The suggested 9.5 per cent increase would affect more than 3 million single-family homes, co-ops and condos and over 100,000 commercial buildings, Mamdani said as he delivered his preliminary spending plan.
The mayor acknowledged that his proposal would not merely force the wealthy to pay more taxes, but would also be a “tax on working- and middle-class New Yorkers”, and stressed that this was not his first choice.
But he noted that New York City mayors had little authority to raise taxes without the governor’s and Legislature’s acquiescence, and said that a city property tax increase — combined with raiding the city’s reserve funds — was the only way to address a looming budget deficit projected to reach $5.4 billion over two years.
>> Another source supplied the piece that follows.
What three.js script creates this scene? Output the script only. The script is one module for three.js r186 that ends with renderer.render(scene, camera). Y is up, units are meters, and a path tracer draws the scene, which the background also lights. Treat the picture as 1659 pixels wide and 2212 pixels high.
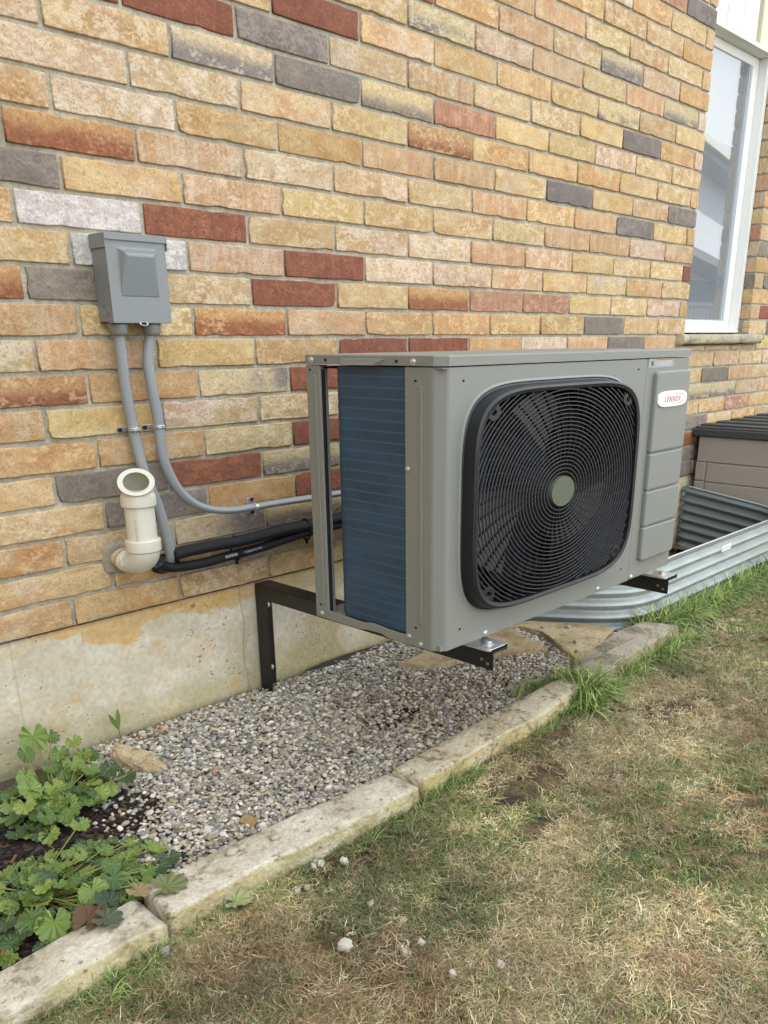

“If we cannot follow this first path,” he said, referring to his proposed income tax hike on wealthier New Yorkers, “we will be forced onto a much more damaging path of last resort — one where we have to use the only tools at the city’s disposal: raising property taxes and raiding our reserves”.
“The second path is painful,” he added. “We will continue to work with Albany to avoid it.”
If other options surface, Mamdani may yet water down or abandon the proposed tax increase as the June 30 city budget deadline draws closer — a possibility that Hochul alluded to on Tuesday, as she played down the likelihood of city property taxes rising.
“That’s their prerogative to look at that as an option,” she said, suggesting that cost-cutting measures and updated accounting might make such an increase unnecessary. “He’s required to put options on the table; that does not mean that’s the final resolution.”
The budget plan, Mamdani’s first since becoming mayor, totals $127 billion — a $5 billion increase from the current budget — and would take effect July 1, following revisions and negotiations with the City Council.
By law, city budgets must be balanced. But the mayor’s initial proposal for how to do so seemed less like a last resort and more like an opening foray in a pressure campaign to get Hochul to back his call to raise taxes on those making $1 million or more a year.
In recent weeks, Mamdani has seemed to go out of his way not to antagonise the governor, a pro-business Democrat who is up for re-election this year and with whom the new democratic socialist mayor has forged a warm alliance despite their ideological differences.